HU 3900-D18 INQUIRY SEMINAR: PHILOSOPHY AND LITERATURE
Gottlieb, Roger S.
CRN #: 21191
The meaning of existence, the role of reason in social life, the nature of colonial or domestic violence, God's guilt for human suffering, a Christianity that would imprison Christ as a traitor to humanity, the possibility of moral commitment in an absurd world, people's confrontation with animal suffering, the death of God and hope, the struggle for social justice and the nature of tyranny--these are just a few of the high octane, (legal) mind altering themes that arise when philosophical concerns are expressed in literature. We will begin the term by reading a few examples together, and then each student will find a particular focus. Throughout we will ask what is gained or lost by putting philosophical problems in literary forms; and what emotional and moral effect those works have on us.

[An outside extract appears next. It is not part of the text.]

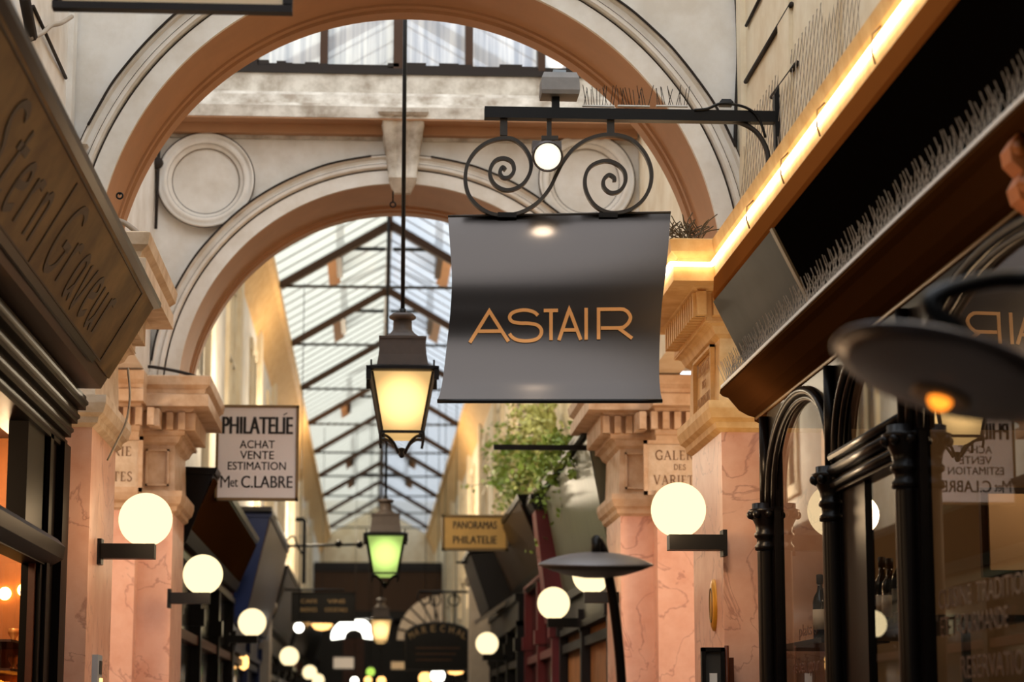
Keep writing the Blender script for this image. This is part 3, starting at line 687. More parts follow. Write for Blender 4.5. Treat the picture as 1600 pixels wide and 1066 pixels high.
# ---- shutter box below it
bx = thing('shutter_box', 'dark curved shutter box above the right shop windows', 'shutter box', (1.85, 7.5, 3.15))
pr = [(1.79, 3.31), (1.785, 3.29), (1.80, 3.275), (1.83, 3.265), (1.885, 3.20), (1.93, 3.175), (1.965, 3.165), (1.965, 3.145), (2.0, 3.13), (2.05, 3.13), (2.05, 3.31)]
mb = MB(); mb.prism(pr, 'y', Yn, 11.55); mb.build('casing', 'shutter_bronze', bx)
mb = MB(); mb.box((1.783, Yn, 3.308), (1.80, 11.5, 3.322)); mb.build('edge_strip', 'white_plastic', bx)
mb = MB(); mb.tube([(1.968, Yn, 3.155), (1.968, 11.5, 3.155)], .010, 8); mb.build('bead', 'frame_bronze', bx)
k = 0
y = 4.35
while y < 11.4:
    nm = 'bird spikes on the shutter box, strip %s' % k
    spike_strip((1.815, y, 3.325), (0, 1, 0), .42, 22, .115, 'bird spike strip along the top of the dark shutter box', 'bird spikes along the shutter box', (-.01, .032), 'cable_grey', .0016); y += .435; k += 1
# ---- neon strip on the gold cornice
mb = MB(); pts = [(WR-.225, 3.2, 3.955), (WR-.225, YA-.315, 3.955)]
mb.tube(pts + [(XR-.30, YA-.315, 3.955), (XR-.30, YA2+.6, 3.955)], .0125, 8)
o = mb.build('neon_strip', 'neon'); tag(o, 'glowing warm white light strip along the gold cornice', 'light strip')
for k, yy in enumerate((7.6, 8.6, 9.4, 10.3)):
    mb = MB(); mb.tube([(WR-.205, yy, 4.02), (WR-.235, yy, 3.99), (WR-.235, yy+.02, 3.93), (WR-.215, yy+.06, 3.90)], .004, 6); tag(mb.build('wire_clip', 'frame_bronze'), 'small wire clip on the gold cornice beside the light strip', 'clip', 'wire clips along the light strip')
# nest of twigs on the cornice corner
mb = MB(); c = Vector((XR-.18, YA-.12, 4.115))
for i in range(60):
    a = random.uniform(0, 2*PI); r = random.uniform(0, .11); p = c + Vector((r*math.cos(a)*1.2, r*math.sin(a)*.7, random.uniform(0, .05)))
    d = Vector((random.uniform(-.7, .7), random.uniform(-.3, .3), random.uniform(.1, 1))).normalized()*random.uniform(.06, .14)
    mb.tube([p, p+d*.6, p+d+Vector((.012, 0, -.01))], .003, 4)
tag(mb.build('bird_nest', 'twig'), 'untidy bundle of dry twigs on the corner of the gold cornice', 'nest')
# bird net in front of the right upper wall
mb = MB()
for i in range(34):
    y = 8.6 + i*.088; mb.tube([(WR-.05, y, 4.13), (WR-.012, y+.28, 4.75)], .0016, 4)
    mb.tube([(WR-.05, y+.28, 4.13), (WR-.012, y, 4.75)], .0016, 4)
tag(mb.build('bird_net', 'cable_grey'), 'fine wire bird net above the gold cornice on the right', 'net')
p = PX(1592, 322, 1.83); cb = thing('corbel', 'orange lit carved wooden corbel under the shutter box at the right edge', 'corbel', p)
q = [(1.98, 3.17), (1.98, 2.98), (1.93, 2.965), (1.90, 2.99), (1.895, 3.03), (1.86, 3.04), (1.82, 3.07), (1.81, 3.11), (1.83, 3.15), (1.80, 3.18), (1.795, 3.22), (1.82, 3.26), (1.885, 3.20), (1.93, 3.172)]
mb = MB(); mb.prism(q, 'y', p.y-.05, p.y+.05); mb.build('body', 'wood_orange', cb)
mb = MB(); mb.tube([(1.84, p.y-.056, 3.11), (1.84, p.y+.056, 3.11)], .026, 12); mb.tube([(1.825, p.y-.056, 3.215), (1.825, p.y+.056, 3.215)], .024, 12); mb.build('scroll', 'wood_orange', cb)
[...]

HU 3900-D19 INQUIRY SEMINAR: PHILOSOPHY OF TECHNOLOGY
Sanbonmatsu, John
CRN #: 21192
This seminar examines the nature of technology and its social consequences for human and non-human beings. Can we distinguish between technology as an artifact, as a social practice, and as a mode of life? Are we at risk of losing control over our technologies? Does technology have a politics? What makes one technology "appropriate," another anti-democratic or dangerous? Readings will be drawn chiefly from Robert Scharff's anthology, Philosophy of Technology: The Technological Condition, but may be supplemented by other essays by other critics. Students will research and write on a topic of their choice, producing a final term paper.